その数字って本当?(ニュースを透かして見てみる)【第5回】

■犯罪白書はどこまで信用できる?

 例えば、約5年前の読売新聞を読むと、次のような記事がありました。
「とうとう、不良老人がそのうち不良少年を席巻する時代がやってきたか!」とは思わなかったのですが・・・さて、以下の記述を見て、皆様はどう思うでしょうか?
 

 「埼玉県で高齢者の万引きが急増している。同県内で警察に摘発された65歳以上は昨年、1145人と過去最多で、全体の4人に1人が高齢者だった。県警によると、2004年に摘発された65歳以上の高齢者は646人で、万引き犯全体(4479人)の14.4%だった。2006年に1000人を超えると、2008年は過去最多の1145人を記録。全体(4850人)の23.6%にまで増え、少年(14~19歳)の1426人に迫る勢いだ。
 今年も5月末までに447人の高齢者が摘発され、昨年同期の468人をやや下回る程度で推移している。

 ある県警幹部は、「生活苦が理由の万引き犯もいるが、ほとんどはお金を持っている。『万引きは犯罪』という規範意識や道徳心が薄れてきているのが、増加の一因ではないか」と分析する。  筑波大の土井隆義教授(逸脱行動論)は、「高齢者だけの世帯が増え、孤立化が進んでいる。地域社会の行事などへ参加を促し、役割を果たしてもらうことも犯罪抑止に効果がある」と話している。

 警察のプロファイリングでは、「高齢者の道徳心が薄れてきている」ために犯罪が増加、大学の先生は、「高齢者だけの世帯が増えて、孤立化した」ために犯罪が増加したのではないかと推測しています。
 各都道府県の警察ホームページを見ると、必ず地域の犯罪白書が掲載されています。地域限定の情報なので、他の地域と比較してどうこう言うと「縄張り」問題になりそうですね。


■高齢者の犯罪増加はホント?

 さて、このニュースをそのまま読むと、社会学的な問題として、孤独な高齢者が増えた上に道徳心が希薄になったために犯罪が増えているということでしょう。
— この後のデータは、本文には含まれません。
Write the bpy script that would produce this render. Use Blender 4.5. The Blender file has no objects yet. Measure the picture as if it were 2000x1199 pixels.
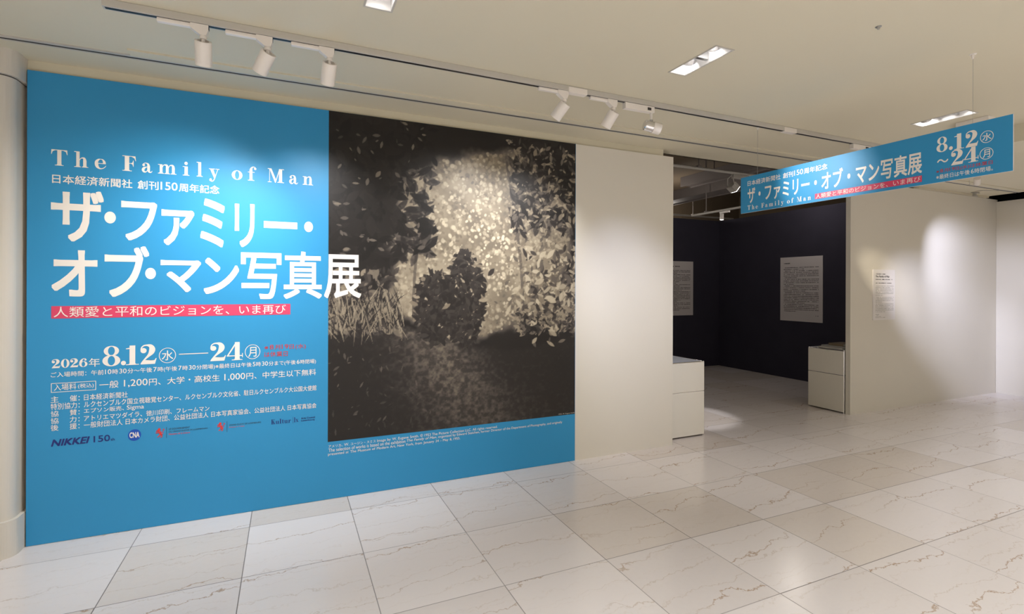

 解決策が載っていないので、どうしたら高齢者犯罪が減るのかはわかりませんが、果たして近年、高齢者の方々が急に道徳心がなくなったりするものでしょうか?
また、それであれば別に埼玉の問題だけではなくて、全国的に起こっている問題として取り上げられるものではないかな?なんて思ったりします。

 これを別の角度で考えてみると、平均寿命が年々、延びており今や世界一であることは間違いありません。(平成26年の日本人の平均寿命は男性が80・50歳、女性が86・83歳で、ともに過去最高を更新)
 また、少子化により子供の数が減少傾向にあることも確かでしょう。私なら、単純にこれだけの情報だけでも、高齢者犯罪が増えたのは単純に「65歳以上の高齢者が増えたから」じゃないの?と考えます。
 
 最近は、青少年犯罪の凶悪化などもワイドショーを賑わせていますが、評論家によっては、過去のデータを引き合いに出して、「むしろ減少傾向にある」という解説をよく見ます。ただ、増加派も減少派もお互い都合のいいデータを出してきますから、今のところどっちかよくわかりません。犯罪件数のみならず、警察側の検挙率なんかも影響しますし、犯罪自体の性質も変わってきているようです。